* Short problem:
Starting from the top of the material, restate each line exactly until the line that contains "tag(o, label, cat, kind='structure');", which is also copied. Pictures are excluded.

[START]

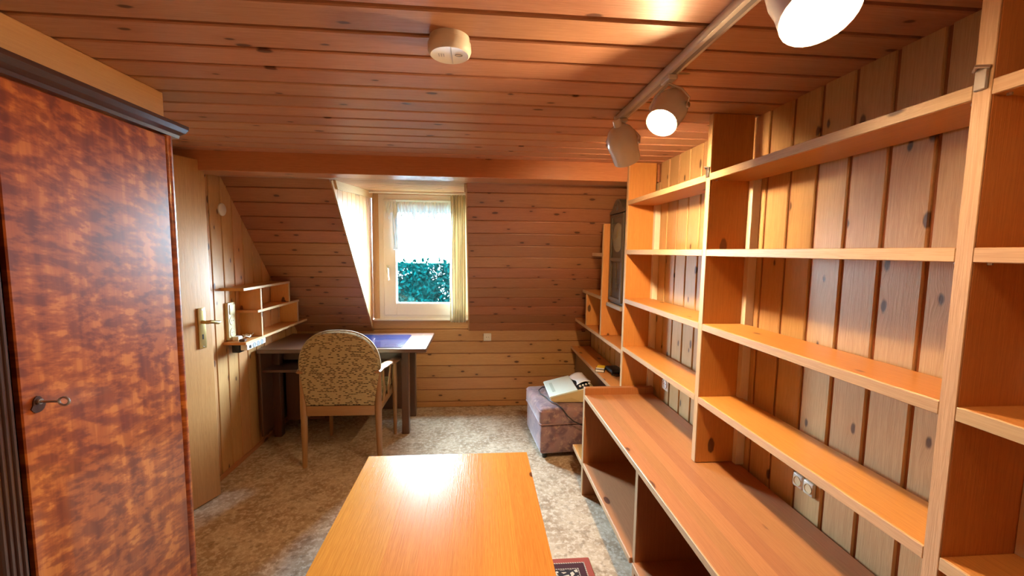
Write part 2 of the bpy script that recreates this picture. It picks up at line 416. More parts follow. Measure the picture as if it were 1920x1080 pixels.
def struct(o, label, cat='wall'):
    tag(o, label, cat, kind='structure'); return o

BOARD = {}
def board(parent, cen, ldir, wdir, L, w, t, mat, name='board'):
    """one tongue-and-groove board: local x along, y across, z out of the wall; eased long edges; shares its mesh"""
    k = (round(L, 3), round(w, 3), round(t, 3), mat.name)
    if k not in BOARD:
        e = 0.003
        pr = [(-w / 2, 0), (w / 2, 0), (w / 2, t - e), (w / 2 - e, t), (-w / 2 + e, t), (-w / 2, t - e)]
        n = 6; vs = [(-L / 2, a, b) for a, b in pr] + [(L / 2, a, b) for a, b in pr]
        fs = [list(range(n)), list(range(n, 2 * n))[::-1]] + [[i, n + i, n + (i + 1) % n, (i + 1) % n] for i in range(n)]
        me = bpy.data.meshes.new(name); me.from_pydata(vs, [], fs); me.update()
        bm = bmesh.new(); bm.from_mesh(me); bmesh.ops.recalc_face_normals(bm, faces=bm.faces); bm.to_mesh(me); bm.free()
        me.materials.append(mat); BOARD[k] = me
    o = bpy.data.objects.new(name, BOARD[k]); C.objects.link(o)
    l = Vector(ldir).normalized(); wv = Vector(wdir).normalized(); nn = l.cross(wv)
    R3 = Matrix((l, wv, nn)).transposed()
    o.parent = parent; o.location = Vector(cen) - ORG.get(parent, Vector((0, 0, 0))); o.rotation_mode = 'QUATERNION'; o.rotation_quaternion = R3.to_quaternion()
    return o

# ------------------------------------------------------------------ the room shell
ZC = 2.01; XL = -1.63; XR = 1.075; YB = 3.83; YF = -1.25; PITCH = 0.116; BT = 0.007; CT = 0.012
SL = 1.167
def slope_z(y): return 0.73 + SL * (YB - y)
GROOVE = W('groove_wood', 'x')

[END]

* Exercise output:
Write part 2 of the bpy script that recreates this picture. It picks up at line 416. More parts follow. Measure the picture as if it were 1920x1080 pixels.
def struct(o, label, cat='wall'):
    tag(o, label, cat, kind='structure'); return o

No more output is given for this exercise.